Pause

Photo by Andres Rueda

I hurried through my prayers this morning.  Even though I woke up early enough to clean the snow off my car, drink coffee, get to my morning meeting and especially to allow enough time for prayer, I somehow failed. Now, after that meeting is over, I’m at my desk reading through my emails.  

I need to hit pause.  


I need to reflect.  I need to return to my posture of prayer that was so harried this morning.  I need to write.  I don’t think that’s just true for me.  I think it’s just because I’m a pastor that I interrupt my day to blog.  Adam Copeland believes that writing is vital to the pastoral life.  Recalling Anne Lamott’s Bird by Bird, a favorite book of mine too, Copeland affirms that blogging is about paying attention.  I concur.  It’s a practice that I include in my ministry because it helps me to understand where the holy is right now.  

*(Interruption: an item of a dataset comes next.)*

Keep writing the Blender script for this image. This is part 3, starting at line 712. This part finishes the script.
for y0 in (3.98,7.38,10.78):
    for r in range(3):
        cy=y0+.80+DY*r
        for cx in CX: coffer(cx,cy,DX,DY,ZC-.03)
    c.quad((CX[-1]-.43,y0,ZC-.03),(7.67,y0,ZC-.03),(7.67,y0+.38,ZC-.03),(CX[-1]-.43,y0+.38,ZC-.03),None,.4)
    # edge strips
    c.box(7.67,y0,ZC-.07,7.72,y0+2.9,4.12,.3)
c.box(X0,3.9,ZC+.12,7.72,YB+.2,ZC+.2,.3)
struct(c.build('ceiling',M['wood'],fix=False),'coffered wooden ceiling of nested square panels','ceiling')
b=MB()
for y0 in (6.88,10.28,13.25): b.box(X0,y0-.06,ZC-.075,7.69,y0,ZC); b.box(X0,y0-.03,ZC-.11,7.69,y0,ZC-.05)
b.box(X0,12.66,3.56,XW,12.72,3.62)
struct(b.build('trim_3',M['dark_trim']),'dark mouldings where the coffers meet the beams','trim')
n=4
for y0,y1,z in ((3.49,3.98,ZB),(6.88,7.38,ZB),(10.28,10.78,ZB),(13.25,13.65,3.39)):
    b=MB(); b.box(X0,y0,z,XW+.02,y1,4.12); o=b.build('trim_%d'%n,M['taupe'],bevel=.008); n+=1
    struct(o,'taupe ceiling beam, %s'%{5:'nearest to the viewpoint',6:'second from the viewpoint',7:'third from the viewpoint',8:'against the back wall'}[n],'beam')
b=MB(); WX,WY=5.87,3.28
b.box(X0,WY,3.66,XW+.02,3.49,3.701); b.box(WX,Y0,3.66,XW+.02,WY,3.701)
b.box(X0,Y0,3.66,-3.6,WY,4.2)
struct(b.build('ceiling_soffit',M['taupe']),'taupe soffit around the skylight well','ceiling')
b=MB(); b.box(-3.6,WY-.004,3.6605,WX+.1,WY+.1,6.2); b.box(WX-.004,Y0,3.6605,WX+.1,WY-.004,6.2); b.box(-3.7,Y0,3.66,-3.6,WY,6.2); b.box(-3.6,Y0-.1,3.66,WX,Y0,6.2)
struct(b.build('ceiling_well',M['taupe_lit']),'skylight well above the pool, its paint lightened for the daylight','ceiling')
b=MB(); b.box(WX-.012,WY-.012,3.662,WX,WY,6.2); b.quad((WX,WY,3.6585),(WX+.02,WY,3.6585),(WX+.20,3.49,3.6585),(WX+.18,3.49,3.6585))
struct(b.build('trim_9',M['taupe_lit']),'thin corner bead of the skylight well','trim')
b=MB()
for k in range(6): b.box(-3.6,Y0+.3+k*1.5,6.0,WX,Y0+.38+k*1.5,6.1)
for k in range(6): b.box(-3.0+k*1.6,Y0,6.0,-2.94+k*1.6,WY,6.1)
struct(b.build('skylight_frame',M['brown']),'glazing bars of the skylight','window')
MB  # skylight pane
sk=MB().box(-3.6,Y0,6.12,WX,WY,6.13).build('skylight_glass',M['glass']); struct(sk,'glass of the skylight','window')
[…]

When I doubt that holiness, I turn my browser to the blinking cursor on my blog.  I challenge that blinking cursor to dance.  To become steady even.  It doesn’t blink while you’re typing.  Mysteriously.  So I suppose it is with God.  God becomes steady when we focus on her.  When we turn our attention toward her, we find that she was there all along.  Still, I need to hit pause.  I need to watch that cursor blink.  I need to recall why I do this crazy thing called ministry.  Right now, as I stare at my computer screen, ministry means that I read tender words from church members pouring their hearts out in front of their own blinking cursors.  I’m reading heavy words from people that just need someone to listen.  I get to that person.  It’s my honor to be that person who gets to recall that God is there.  But it does make me pause because this is a truly awesome task.  There are days that I’m not so sure I have a clear call like the one that M. Craig Barnes points toward in another young clergy person.  I’ve said the wrong thing.  I didn’t offer enough leadership. There are those days when I don’t think that I can point to the holy because I can barely see her myself.  


And so, I blog.  This act of writing might not answer my questions or ease my frustrations.  It’d be fantastic if it offered a lightning rod answer, but most of the time it just reminds me that I’m not alone.  There are others that feel the same way.  There are others that are challenged and blessed in the holy work that we do together.